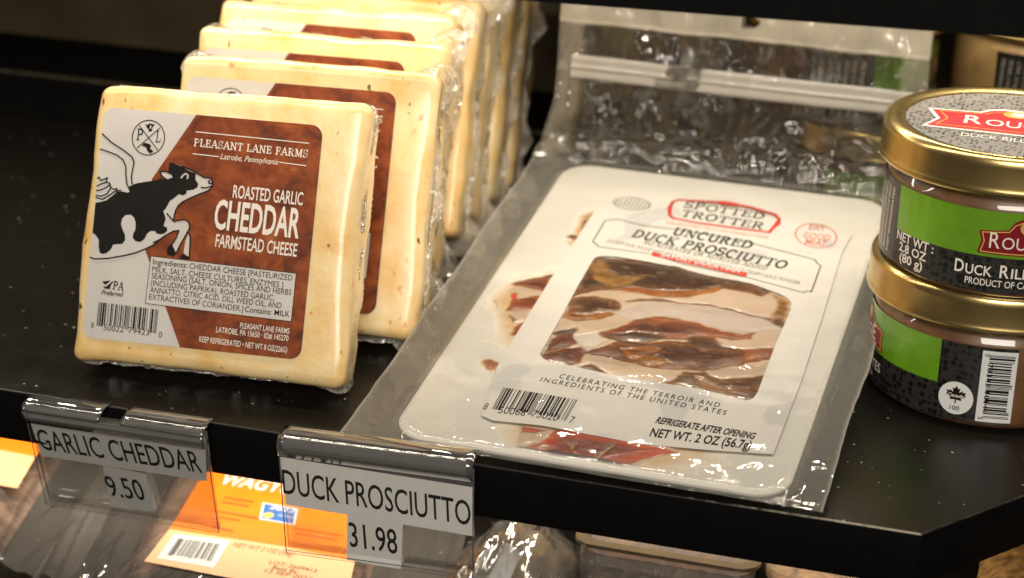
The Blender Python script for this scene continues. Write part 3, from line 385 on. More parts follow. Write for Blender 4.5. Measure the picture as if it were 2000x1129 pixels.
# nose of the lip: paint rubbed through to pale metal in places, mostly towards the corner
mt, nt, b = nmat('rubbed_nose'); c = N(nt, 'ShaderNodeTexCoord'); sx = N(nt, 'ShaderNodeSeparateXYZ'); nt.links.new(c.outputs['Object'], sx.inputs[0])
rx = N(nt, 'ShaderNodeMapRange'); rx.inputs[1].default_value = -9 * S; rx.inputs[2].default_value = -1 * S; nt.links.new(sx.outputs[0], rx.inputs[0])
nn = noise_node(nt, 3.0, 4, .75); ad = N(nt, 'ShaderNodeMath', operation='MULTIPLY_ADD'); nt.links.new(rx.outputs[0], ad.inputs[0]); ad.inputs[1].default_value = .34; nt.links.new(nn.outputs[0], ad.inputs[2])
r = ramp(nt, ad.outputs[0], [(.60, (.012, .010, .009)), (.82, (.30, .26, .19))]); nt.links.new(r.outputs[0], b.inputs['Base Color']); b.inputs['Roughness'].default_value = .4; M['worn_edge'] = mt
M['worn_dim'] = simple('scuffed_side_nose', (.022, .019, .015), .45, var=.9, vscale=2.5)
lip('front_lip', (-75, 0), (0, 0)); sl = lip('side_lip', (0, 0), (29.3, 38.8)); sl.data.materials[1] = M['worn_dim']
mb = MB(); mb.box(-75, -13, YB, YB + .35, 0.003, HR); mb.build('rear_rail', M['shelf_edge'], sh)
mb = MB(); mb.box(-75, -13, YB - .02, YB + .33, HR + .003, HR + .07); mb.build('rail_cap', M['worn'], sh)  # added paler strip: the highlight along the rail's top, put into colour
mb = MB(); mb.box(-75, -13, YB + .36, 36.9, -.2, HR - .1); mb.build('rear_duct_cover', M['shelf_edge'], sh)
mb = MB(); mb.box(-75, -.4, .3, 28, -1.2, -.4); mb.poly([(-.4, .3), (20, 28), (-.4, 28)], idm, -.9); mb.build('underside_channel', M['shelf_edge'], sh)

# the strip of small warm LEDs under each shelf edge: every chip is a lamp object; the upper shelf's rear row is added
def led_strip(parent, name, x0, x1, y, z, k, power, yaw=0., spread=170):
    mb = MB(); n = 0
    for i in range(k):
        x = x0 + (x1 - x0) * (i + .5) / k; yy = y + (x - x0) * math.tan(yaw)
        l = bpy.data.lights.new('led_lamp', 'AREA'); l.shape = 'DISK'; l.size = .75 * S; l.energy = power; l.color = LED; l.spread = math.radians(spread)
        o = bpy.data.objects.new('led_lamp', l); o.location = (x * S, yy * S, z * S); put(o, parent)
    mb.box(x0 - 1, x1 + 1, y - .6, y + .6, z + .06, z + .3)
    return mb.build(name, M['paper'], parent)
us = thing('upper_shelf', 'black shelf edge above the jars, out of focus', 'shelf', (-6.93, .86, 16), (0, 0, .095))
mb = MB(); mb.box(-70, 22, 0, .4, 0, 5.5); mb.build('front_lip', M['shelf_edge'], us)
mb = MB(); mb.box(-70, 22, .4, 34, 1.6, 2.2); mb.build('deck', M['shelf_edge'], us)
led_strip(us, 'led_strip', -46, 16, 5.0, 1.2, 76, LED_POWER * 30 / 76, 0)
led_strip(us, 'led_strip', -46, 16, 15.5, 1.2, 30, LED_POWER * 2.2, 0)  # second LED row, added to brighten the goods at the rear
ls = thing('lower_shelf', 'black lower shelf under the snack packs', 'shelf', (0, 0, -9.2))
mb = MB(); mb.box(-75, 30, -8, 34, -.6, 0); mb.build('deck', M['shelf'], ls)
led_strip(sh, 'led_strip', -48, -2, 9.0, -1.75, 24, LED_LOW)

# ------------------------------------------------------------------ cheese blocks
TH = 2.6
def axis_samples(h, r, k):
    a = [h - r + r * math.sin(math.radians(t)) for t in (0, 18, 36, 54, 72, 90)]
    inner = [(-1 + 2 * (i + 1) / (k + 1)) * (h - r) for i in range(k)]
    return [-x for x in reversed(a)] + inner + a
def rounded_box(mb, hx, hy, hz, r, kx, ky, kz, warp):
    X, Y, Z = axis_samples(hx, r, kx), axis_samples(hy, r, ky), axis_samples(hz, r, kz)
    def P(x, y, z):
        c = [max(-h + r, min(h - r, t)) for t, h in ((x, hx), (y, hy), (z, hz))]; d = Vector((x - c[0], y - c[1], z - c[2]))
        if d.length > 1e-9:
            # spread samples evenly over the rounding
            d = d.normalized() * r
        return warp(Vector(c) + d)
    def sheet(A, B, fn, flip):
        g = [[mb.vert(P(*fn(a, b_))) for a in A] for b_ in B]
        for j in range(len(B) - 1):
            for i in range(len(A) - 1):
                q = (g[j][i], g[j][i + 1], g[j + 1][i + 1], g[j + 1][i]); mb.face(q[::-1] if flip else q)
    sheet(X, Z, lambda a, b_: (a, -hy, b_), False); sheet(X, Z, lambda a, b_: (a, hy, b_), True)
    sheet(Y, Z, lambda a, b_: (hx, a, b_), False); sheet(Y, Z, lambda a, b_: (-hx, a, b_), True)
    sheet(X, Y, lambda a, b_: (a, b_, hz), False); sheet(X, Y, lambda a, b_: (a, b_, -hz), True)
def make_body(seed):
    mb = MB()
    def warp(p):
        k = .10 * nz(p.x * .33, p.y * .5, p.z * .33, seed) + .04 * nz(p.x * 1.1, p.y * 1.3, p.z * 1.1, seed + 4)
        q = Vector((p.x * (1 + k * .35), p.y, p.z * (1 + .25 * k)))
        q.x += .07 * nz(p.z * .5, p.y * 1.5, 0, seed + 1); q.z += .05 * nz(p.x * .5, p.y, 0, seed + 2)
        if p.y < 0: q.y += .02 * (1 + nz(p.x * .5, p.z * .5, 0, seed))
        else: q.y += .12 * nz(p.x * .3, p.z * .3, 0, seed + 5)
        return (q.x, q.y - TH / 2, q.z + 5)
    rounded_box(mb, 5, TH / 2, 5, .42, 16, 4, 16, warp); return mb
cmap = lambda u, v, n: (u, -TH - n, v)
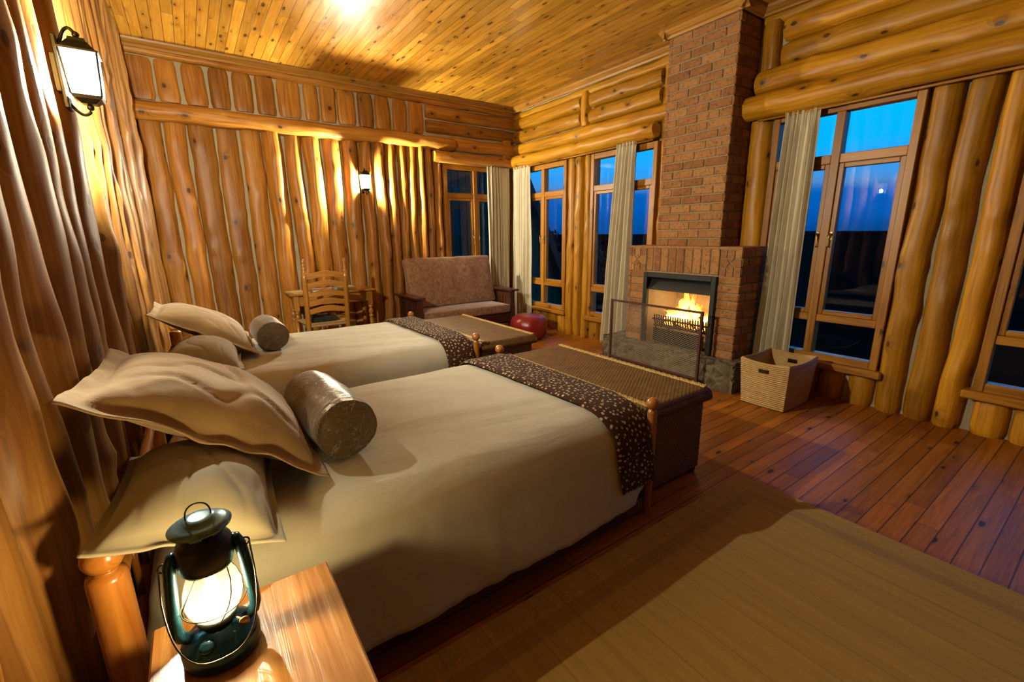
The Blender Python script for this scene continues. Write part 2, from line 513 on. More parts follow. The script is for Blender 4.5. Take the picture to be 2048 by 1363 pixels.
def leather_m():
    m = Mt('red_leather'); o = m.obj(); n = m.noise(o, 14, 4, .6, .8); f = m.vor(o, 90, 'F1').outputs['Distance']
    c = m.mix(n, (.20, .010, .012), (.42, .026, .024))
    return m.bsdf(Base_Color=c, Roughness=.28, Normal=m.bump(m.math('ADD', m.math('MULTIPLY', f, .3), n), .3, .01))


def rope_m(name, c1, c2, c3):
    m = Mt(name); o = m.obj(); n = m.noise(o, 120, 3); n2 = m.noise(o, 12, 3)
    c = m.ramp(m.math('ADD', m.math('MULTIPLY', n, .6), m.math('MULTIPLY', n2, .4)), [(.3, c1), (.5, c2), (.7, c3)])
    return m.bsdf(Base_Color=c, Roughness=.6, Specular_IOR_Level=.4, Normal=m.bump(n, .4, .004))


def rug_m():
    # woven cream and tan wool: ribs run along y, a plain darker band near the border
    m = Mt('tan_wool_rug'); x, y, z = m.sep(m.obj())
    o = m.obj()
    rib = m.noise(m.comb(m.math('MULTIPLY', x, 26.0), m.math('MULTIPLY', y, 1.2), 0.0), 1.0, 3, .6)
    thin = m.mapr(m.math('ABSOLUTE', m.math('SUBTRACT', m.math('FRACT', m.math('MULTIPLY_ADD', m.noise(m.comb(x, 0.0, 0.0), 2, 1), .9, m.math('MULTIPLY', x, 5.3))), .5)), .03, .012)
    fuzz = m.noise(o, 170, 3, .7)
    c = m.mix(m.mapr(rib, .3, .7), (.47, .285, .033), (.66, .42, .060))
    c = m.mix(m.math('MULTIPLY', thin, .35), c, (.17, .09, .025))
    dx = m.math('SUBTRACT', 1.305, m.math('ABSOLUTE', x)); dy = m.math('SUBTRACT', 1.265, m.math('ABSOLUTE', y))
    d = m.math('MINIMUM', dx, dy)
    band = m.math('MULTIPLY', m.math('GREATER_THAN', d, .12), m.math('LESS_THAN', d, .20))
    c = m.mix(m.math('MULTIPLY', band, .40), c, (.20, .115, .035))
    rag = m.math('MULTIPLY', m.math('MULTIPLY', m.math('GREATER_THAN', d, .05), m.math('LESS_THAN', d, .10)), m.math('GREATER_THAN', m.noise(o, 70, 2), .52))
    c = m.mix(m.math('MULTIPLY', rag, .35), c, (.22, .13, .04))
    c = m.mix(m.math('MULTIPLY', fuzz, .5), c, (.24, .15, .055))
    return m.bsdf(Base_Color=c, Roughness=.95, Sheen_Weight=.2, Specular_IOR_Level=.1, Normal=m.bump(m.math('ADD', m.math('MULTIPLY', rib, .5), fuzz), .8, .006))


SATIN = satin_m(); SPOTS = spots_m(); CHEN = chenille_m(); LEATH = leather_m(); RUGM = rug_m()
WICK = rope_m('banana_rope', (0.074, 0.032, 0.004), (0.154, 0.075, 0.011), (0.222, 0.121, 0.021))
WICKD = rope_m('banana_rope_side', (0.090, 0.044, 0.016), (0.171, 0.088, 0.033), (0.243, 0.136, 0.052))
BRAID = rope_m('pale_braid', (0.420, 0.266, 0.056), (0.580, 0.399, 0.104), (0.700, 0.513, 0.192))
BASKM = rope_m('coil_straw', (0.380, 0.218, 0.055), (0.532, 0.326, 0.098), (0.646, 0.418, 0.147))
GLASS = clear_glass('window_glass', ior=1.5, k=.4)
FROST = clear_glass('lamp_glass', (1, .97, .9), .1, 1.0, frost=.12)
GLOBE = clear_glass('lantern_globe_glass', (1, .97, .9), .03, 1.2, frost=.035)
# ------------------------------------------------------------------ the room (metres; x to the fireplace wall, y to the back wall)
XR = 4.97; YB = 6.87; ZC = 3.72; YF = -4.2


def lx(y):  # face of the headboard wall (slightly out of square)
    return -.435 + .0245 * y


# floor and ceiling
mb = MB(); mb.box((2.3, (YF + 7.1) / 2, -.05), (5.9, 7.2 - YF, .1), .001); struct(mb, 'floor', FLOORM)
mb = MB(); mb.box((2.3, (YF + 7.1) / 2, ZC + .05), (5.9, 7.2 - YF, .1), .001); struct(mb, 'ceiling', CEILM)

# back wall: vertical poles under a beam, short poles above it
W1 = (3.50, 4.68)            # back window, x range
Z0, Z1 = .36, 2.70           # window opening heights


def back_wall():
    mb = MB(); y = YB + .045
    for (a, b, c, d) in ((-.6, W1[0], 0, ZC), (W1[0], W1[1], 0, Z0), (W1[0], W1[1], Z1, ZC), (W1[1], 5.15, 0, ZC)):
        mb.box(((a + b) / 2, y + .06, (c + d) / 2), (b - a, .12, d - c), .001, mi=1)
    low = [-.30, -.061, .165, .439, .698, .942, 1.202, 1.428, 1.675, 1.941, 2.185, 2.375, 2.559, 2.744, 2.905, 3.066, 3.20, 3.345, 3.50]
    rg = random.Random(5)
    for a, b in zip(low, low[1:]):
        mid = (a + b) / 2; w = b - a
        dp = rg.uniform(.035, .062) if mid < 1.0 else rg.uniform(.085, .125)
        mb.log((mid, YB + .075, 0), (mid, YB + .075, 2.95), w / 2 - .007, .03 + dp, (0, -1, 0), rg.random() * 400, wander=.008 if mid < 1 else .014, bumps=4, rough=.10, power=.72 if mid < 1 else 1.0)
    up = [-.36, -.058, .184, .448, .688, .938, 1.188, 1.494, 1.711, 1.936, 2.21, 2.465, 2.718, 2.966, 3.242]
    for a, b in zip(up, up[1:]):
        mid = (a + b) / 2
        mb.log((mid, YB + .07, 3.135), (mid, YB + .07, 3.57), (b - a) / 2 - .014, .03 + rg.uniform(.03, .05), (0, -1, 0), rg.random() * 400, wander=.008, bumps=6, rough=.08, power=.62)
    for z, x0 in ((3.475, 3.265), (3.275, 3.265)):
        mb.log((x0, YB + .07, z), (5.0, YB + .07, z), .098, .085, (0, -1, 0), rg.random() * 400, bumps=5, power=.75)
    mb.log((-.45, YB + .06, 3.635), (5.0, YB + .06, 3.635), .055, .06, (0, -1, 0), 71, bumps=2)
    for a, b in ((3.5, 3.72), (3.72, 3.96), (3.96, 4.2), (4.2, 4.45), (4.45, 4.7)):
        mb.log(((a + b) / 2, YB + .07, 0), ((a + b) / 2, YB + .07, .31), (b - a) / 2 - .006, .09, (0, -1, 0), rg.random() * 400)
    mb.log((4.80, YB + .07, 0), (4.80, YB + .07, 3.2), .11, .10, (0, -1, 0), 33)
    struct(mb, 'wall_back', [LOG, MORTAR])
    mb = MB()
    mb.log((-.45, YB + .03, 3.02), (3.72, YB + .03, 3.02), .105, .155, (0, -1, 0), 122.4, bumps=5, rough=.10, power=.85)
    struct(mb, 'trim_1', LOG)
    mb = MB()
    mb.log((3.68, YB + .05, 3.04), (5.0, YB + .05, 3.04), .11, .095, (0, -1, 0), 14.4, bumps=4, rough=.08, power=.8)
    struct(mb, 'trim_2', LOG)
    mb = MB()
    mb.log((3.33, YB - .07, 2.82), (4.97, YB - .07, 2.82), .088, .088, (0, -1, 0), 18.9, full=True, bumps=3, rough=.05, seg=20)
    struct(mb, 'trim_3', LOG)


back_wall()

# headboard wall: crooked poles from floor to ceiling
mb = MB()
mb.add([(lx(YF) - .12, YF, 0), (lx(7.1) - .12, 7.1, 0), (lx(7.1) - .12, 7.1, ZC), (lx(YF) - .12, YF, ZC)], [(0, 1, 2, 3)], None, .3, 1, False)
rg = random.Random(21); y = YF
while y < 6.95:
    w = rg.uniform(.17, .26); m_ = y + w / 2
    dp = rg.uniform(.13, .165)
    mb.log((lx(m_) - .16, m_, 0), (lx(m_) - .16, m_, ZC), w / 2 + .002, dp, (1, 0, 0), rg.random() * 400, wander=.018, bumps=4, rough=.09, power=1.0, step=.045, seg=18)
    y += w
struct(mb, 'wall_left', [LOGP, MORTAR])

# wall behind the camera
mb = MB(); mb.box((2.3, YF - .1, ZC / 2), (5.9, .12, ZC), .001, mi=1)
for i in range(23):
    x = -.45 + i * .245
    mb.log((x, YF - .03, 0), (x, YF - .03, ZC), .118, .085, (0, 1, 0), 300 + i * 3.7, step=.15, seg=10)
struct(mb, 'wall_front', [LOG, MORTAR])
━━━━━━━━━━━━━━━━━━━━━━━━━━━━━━
From the records above, retype only the lines starting at the line that contains "by 1363 pixels." and ending at the line that contains "Normal=m.bump(n, .4, .004))", both included.

Correct answer:
The Blender Python script for this scene continues. Write part 2, from line 513 on. More parts follow. The script is for Blender 4.5. Take the picture to be 2048 by 1363 pixels.
def leather_m():
    m = Mt('red_leather'); o = m.obj(); n = m.noise(o, 14, 4, .6, .8); f = m.vor(o, 90, 'F1').outputs['Distance']
    c = m.mix(n, (.20, .010, .012), (.42, .026, .024))
    return m.bsdf(Base_Color=c, Roughness=.28, Normal=m.bump(m.math('ADD', m.math('MULTIPLY', f, .3), n), .3, .01))


def rope_m(name, c1, c2, c3):
    m = Mt(name); o = m.obj(); n = m.noise(o, 120, 3); n2 = m.noise(o, 12, 3)
    c = m.ramp(m.math('ADD', m.math('MULTIPLY', n, .6), m.math('MULTIPLY', n2, .4)), [(.3, c1), (.5, c2), (.7, c3)])
    return m.bsdf(Base_Color=c, Roughness=.6, Specular_IOR_Level=.4, Normal=m.bump(n, .4, .004))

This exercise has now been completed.